External authors:

• Dennis Konopka ( Leibniz University Hannover )
• Ricardo Crespo Martins ( Leibniz University Hannover )
• Mareike Dukat ( Leibniz University Hannover )
• Florian Pape ( Leibniz University Hannover )
• Kai Mohwald ( Leibniz University Hannover )
• Gerhard Poll ( Leibniz University Hannover )

Abstract:

Solid lubricant coatings are essential for reducing friction and wear in tribo-mechanical systems, particularly in environments where traditional liquid lubricants can't be used or fail. It has been reported in literature that self-regenerating physical vapor deposition (PVD) coatings can be designed in such a way that they continuously release MoO3 as a solid lubricant through tribo-oxidation.
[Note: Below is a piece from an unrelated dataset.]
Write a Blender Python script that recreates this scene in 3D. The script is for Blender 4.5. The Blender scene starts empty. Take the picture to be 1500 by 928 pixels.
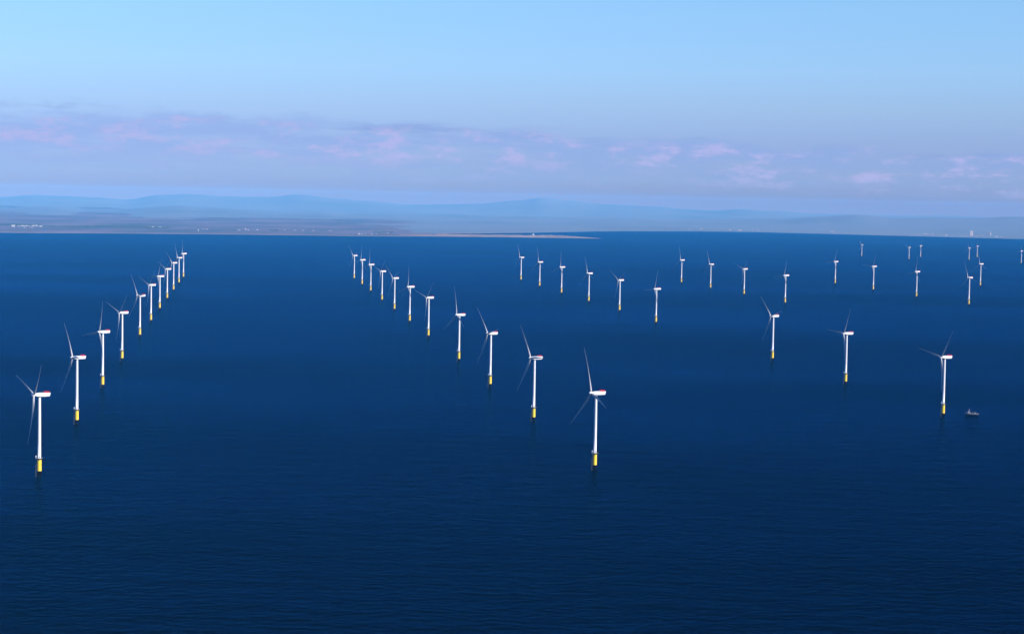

However, a disadvantage of PVD coatings is the limited layer thickness of just a few micrometers and thus the limited solid lubricant reservoir. In contrast, atmospheric plasma spraying (APS) allows the deposition of thicker reservoir layers, potentially extending service life under tribological stressing. Therefore, the aims of this study are to determine whether APS coatings with regenerative properties can be deposited on bearing steel and to assess their tribological performance. The mechanical, tribological, and structural behavior were analyzed using microindentation, ball-on-plate tribometer testing under dry conditions, optical and laser scanning, scanning electron microscopy (SEM), and energy-dispersive x-ray spectroscopy (EDX). Despite the relatively low hardness of the APS coating, excellent wear resistance protection was demonstrated at various loads and sliding velocities. Additionally, EDX analyses revealed that abrasive wear was prevented and a protective film was formed through tribo-oxidation, effectively shielding the surfaces. The results thus indicate the effectiveness of the APS coating and underline its potential for large-scale machine elements, such as rolling bearings.